When I first read that, I thought you may have meant like Nietzsche, how poorly understood Marx is today. But on second thought, I began entertaining the thought that Nietszche and Marx were somewhat similar in philosophical views and influences. Marx too was steeped first in classical philosophy: especially Democritus, Epicurean and Platonic thought. His disseration was on materialism or the difference of the perception of nature or some such thing, of Democritean and Epicurean thought. Both saw God and morality as essentially bankrupt.
However--and this is the big difference--Marx was a Hegelian, and Nietzsche was a devotee of Schopenhauer. Of course, Hegel and Schopenhauer were contemporaries who hated each other with passion. They were colleagues you know at the University of Berlin. Thus Marx took a social, materialistic view of the world, with that almost Christian idea of a future human utopia. And Nietszche took a individualist view of the world, with a Christian or buddhist/gnostic idea of personal salvation or attainment of the truth.

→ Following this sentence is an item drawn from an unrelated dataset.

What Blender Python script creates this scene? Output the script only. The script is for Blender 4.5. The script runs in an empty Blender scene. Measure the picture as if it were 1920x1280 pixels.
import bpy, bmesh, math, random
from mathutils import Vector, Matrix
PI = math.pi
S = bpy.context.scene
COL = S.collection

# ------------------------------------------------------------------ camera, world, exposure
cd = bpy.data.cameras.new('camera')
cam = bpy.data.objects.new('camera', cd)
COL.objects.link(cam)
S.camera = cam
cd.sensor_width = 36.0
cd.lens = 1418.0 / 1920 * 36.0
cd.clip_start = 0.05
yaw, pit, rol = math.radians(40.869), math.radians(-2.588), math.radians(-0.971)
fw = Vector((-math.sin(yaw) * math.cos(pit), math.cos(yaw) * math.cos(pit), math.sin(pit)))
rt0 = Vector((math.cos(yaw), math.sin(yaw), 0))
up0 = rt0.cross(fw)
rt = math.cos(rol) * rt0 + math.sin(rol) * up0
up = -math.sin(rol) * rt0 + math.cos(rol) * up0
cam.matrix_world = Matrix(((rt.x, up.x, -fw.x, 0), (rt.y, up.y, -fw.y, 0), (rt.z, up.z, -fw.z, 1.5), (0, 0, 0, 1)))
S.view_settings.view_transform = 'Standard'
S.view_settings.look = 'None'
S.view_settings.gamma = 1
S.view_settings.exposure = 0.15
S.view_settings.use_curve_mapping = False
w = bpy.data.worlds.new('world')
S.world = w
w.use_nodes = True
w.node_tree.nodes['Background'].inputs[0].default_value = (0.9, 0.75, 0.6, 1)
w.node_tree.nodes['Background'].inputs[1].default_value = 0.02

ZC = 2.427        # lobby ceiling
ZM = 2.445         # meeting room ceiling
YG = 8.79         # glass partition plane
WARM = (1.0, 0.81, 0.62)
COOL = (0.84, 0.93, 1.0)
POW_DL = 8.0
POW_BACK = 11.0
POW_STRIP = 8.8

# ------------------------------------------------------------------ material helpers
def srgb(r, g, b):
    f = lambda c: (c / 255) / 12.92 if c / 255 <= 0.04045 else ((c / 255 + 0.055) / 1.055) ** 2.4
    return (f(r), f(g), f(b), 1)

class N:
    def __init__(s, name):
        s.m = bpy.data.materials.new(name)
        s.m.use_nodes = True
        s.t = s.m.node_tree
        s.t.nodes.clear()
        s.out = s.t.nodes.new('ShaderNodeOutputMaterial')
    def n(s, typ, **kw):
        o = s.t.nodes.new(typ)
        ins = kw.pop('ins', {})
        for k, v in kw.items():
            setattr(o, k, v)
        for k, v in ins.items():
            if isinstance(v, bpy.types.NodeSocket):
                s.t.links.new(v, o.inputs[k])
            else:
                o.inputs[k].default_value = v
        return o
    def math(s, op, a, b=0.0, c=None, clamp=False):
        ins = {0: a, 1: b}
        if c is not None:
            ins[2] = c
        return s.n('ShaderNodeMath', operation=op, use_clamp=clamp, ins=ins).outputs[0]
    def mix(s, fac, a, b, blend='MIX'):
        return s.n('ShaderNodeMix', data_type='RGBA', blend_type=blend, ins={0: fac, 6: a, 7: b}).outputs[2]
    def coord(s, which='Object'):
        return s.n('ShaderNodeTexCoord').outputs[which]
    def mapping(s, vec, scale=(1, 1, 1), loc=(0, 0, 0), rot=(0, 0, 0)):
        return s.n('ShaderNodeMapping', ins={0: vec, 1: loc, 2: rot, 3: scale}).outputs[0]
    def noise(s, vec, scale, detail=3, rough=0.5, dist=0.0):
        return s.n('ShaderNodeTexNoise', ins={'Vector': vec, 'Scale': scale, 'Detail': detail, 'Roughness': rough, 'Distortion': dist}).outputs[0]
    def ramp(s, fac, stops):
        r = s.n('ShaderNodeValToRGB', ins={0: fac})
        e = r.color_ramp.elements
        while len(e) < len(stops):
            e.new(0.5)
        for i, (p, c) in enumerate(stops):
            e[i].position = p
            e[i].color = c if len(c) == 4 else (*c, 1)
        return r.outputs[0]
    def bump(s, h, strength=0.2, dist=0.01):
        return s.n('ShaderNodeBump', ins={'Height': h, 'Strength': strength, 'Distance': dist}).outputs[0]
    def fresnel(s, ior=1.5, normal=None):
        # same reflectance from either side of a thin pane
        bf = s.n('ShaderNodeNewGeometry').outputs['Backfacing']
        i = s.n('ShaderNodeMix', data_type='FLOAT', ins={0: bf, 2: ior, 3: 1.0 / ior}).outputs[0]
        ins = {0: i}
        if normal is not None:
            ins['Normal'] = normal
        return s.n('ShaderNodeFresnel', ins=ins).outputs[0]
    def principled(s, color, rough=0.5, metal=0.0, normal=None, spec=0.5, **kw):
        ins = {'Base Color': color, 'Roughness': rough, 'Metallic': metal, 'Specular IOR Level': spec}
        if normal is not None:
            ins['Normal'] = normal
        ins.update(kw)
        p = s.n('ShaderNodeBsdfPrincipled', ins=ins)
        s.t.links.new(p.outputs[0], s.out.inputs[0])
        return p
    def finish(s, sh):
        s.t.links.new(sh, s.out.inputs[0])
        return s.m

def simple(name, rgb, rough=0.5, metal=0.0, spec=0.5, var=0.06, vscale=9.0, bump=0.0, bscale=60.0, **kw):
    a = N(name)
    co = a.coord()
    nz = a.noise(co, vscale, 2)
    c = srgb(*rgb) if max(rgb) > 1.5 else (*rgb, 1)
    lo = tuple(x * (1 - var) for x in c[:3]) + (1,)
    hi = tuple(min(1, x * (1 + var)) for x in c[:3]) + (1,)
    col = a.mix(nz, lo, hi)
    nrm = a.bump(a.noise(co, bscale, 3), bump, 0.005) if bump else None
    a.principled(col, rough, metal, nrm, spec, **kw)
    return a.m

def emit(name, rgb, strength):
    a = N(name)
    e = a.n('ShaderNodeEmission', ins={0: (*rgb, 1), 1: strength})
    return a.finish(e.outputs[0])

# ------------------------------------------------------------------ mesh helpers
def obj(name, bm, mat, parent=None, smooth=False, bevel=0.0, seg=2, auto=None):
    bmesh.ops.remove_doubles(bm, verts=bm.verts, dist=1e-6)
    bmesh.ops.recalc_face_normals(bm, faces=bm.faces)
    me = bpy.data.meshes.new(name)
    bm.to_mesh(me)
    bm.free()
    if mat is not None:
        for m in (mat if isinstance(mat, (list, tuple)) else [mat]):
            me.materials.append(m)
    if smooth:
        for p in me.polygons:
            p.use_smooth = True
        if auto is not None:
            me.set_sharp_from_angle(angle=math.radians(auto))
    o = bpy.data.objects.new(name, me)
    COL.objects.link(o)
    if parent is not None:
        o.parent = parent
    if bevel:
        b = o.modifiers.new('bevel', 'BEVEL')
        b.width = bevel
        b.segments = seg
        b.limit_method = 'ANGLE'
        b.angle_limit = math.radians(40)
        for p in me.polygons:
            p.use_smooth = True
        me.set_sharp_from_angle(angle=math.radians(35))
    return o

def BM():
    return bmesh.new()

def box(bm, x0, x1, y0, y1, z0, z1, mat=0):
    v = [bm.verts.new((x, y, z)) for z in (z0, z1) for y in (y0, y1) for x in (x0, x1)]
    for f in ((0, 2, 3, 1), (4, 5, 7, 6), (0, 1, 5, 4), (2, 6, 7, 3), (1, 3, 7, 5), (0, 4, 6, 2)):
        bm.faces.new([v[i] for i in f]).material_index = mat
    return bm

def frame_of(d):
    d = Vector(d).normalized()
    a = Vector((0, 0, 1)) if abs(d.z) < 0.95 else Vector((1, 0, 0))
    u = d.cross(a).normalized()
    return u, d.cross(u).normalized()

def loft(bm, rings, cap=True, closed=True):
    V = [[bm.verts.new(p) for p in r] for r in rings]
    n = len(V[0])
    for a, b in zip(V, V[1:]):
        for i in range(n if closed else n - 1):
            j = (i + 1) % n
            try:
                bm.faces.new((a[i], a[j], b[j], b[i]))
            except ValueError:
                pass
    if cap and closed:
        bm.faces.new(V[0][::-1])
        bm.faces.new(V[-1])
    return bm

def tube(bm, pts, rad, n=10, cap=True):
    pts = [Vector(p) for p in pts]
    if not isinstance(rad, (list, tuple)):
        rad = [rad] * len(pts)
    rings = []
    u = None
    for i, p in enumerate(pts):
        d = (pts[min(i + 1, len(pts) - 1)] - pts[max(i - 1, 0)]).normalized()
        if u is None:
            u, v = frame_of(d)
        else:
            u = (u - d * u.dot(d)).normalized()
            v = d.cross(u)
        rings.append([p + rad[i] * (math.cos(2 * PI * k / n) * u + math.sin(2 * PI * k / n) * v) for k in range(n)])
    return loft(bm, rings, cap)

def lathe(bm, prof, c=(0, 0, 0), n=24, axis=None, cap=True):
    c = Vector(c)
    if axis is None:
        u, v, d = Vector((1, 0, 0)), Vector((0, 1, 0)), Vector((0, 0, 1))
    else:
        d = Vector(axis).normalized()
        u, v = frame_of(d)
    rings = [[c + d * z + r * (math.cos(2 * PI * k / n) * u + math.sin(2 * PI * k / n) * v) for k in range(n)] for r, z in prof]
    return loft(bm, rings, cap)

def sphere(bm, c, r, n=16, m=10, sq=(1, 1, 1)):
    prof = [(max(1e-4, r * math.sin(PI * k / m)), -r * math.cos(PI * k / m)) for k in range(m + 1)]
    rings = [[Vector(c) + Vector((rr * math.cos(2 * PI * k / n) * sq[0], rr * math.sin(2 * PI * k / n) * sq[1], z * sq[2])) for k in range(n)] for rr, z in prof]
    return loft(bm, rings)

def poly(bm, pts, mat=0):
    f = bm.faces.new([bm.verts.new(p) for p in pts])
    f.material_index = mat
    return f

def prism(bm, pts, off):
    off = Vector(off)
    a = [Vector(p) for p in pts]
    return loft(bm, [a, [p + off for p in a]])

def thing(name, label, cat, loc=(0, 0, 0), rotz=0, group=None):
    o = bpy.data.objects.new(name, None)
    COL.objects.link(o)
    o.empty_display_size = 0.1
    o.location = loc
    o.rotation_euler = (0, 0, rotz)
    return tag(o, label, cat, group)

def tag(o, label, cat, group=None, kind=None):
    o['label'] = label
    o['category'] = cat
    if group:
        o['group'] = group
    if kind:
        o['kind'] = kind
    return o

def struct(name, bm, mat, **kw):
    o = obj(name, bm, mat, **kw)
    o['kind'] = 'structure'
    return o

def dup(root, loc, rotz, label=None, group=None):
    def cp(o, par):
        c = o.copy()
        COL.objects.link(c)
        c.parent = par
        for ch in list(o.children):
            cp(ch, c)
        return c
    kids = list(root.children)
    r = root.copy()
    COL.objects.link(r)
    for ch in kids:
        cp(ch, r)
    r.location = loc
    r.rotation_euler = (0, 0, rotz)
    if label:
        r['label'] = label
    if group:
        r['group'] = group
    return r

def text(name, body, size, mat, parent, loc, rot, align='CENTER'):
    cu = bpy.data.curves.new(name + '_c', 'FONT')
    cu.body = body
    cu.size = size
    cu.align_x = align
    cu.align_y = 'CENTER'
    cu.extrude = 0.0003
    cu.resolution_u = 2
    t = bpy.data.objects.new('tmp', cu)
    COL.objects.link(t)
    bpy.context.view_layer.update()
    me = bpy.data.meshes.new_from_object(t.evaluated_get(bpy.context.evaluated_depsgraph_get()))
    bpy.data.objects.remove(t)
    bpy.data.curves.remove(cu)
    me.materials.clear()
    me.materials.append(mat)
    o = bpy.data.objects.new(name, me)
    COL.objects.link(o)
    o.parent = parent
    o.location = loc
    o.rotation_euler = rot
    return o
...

I could go on here, but I dont feel like writing an essay, and I'm not about to spend more than 20 minutes on this.
Heres a good example of perhaps a link between Nietszche and Marx:
Marx's acceptance of this notion of materialist dialectics which rejected Hegel's idealism was greatly influenced by Ludwig Feuerbach. In The Essence of Christianity, Feuerbach argued that God is really a creation of man and that the qualities people attribute to God are really qualities of humanity. Accordingly, Marx argued that it is the material world that is real and that our ideas of it are consequences, not causes, of the world. Thus, like Hegel and other philosophers, Marx distinguished between appearances and reality. But he did not believe that the material world hides from us the "real" world of the ideal; on the contrary, he thought that historically and socially specific ideology prevented people from seeing the material conditions of their lives clearly.
And another suggestion: if you are curious about Marx, find yourself the Grundrisse. Its his best work, his clearest, it lays out all of his philosophy in a more eloquent and understandable manner than anything else, and perhaps, its still the most relevant.